>> Begin The records

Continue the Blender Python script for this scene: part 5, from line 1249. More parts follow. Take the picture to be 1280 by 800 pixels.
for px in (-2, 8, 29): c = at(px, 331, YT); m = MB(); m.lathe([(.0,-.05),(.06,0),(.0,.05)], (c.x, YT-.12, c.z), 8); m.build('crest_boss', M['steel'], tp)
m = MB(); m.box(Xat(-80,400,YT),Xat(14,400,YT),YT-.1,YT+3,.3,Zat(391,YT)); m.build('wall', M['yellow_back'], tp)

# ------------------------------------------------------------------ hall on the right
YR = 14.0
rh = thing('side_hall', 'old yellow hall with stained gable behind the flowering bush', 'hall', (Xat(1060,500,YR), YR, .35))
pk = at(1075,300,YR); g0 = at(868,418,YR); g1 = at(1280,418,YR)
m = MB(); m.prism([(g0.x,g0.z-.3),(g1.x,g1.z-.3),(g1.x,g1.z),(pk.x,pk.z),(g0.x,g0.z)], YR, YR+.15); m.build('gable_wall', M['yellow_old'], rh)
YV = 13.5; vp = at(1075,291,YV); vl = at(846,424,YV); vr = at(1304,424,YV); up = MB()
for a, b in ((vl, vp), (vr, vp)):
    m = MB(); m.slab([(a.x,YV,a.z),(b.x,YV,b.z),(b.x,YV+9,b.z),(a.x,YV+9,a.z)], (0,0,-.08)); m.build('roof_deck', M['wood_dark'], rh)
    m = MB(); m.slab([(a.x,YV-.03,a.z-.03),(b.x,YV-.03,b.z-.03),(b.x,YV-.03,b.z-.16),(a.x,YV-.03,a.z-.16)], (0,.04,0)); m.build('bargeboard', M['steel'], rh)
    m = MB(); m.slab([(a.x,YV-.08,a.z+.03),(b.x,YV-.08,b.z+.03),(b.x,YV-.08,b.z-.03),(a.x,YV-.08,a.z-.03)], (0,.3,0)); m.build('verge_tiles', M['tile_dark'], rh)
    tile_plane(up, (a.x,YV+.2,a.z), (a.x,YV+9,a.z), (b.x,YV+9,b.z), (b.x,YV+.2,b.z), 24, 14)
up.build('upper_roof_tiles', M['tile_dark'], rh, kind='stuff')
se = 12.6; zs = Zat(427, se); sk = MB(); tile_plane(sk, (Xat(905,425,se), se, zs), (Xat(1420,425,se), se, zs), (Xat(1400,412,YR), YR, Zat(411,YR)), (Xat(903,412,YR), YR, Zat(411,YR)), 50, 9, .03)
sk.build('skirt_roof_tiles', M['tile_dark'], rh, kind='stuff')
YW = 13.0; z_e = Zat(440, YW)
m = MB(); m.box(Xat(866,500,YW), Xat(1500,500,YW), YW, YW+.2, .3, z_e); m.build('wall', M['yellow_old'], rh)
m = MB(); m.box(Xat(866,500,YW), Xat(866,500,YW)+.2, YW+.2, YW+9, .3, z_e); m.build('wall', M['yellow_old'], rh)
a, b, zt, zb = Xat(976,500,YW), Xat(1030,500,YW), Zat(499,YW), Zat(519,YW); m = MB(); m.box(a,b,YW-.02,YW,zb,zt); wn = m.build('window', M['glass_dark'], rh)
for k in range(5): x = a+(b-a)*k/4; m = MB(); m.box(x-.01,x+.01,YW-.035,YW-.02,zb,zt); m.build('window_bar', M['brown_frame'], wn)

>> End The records
>> Begin The records

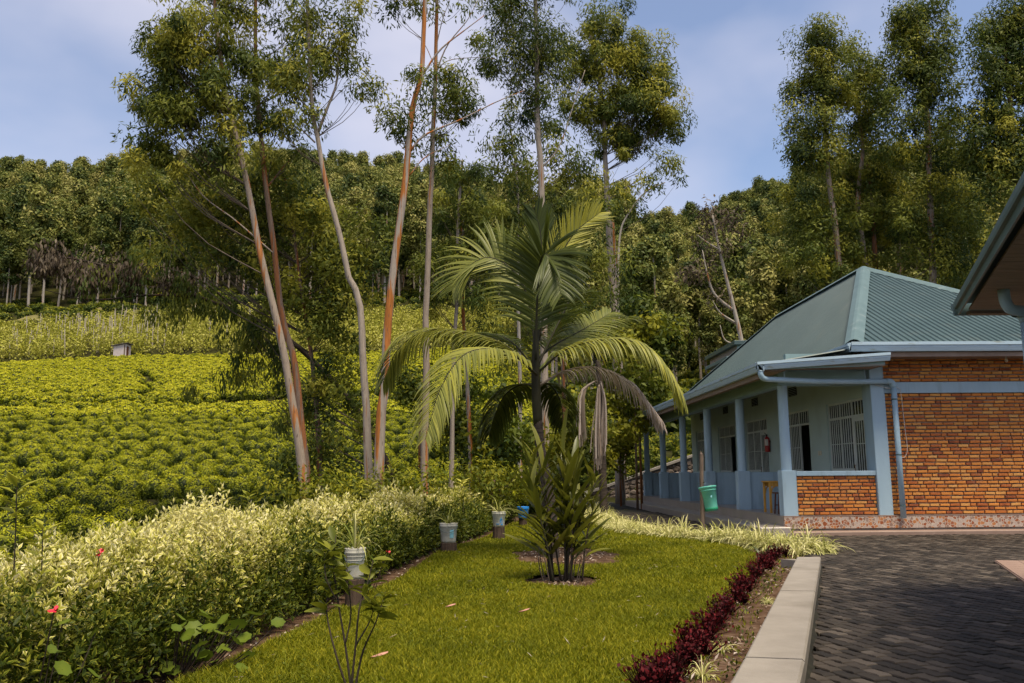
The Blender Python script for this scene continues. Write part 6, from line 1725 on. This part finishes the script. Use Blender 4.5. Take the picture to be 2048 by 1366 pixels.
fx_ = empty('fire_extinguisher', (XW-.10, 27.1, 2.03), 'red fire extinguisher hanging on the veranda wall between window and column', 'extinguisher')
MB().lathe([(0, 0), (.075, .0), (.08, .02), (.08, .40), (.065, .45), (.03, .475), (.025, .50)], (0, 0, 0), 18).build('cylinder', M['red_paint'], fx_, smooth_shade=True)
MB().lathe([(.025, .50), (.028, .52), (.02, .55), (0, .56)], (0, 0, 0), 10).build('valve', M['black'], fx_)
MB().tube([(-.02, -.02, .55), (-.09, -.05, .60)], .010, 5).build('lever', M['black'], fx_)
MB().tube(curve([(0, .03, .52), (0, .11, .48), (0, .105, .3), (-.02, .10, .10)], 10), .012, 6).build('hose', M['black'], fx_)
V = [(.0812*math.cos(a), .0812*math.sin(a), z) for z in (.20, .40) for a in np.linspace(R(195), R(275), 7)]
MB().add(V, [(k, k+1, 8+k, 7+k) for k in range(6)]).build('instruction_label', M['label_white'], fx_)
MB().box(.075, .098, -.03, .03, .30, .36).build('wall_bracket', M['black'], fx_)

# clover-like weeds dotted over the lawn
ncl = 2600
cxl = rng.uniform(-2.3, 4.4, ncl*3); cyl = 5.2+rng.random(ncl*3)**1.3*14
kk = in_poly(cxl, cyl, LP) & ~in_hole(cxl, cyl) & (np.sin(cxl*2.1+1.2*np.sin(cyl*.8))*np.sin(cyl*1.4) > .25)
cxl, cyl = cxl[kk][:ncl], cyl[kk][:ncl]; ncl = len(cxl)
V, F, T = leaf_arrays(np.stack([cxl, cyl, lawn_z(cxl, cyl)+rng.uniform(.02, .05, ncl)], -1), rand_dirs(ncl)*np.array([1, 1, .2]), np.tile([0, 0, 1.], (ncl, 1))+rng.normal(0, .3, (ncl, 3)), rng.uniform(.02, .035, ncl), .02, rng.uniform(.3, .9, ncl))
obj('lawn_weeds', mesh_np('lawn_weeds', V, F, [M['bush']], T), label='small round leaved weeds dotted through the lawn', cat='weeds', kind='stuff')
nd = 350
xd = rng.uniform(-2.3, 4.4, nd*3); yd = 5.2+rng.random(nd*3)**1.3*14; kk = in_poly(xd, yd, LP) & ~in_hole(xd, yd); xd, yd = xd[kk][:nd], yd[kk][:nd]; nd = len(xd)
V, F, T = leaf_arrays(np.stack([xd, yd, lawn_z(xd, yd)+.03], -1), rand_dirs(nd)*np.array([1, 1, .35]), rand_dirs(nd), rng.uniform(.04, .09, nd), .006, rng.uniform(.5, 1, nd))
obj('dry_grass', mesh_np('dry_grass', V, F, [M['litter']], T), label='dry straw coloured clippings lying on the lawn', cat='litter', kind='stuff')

>> End The records

**What is being asked:** Beginning with the line that contains "Continue the Blender" and ending with the line that contains "m.build('wall', M['yellow_back'], tp)", repeat exactly those lines and no others.

**Answer for the task:**
Continue the Blender Python script for this scene: part 5, from line 1249. More parts follow. Take the picture to be 1280 by 800 pixels.
for px in (-2, 8, 29): c = at(px, 331, YT); m = MB(); m.lathe([(.0,-.05),(.06,0),(.0,.05)], (c.x, YT-.12, c.z), 8); m.build('crest_boss', M['steel'], tp)
m = MB(); m.box(Xat(-80,400,YT),Xat(14,400,YT),YT-.1,YT+3,.3,Zat(391,YT)); m.build('wall', M['yellow_back'], tp)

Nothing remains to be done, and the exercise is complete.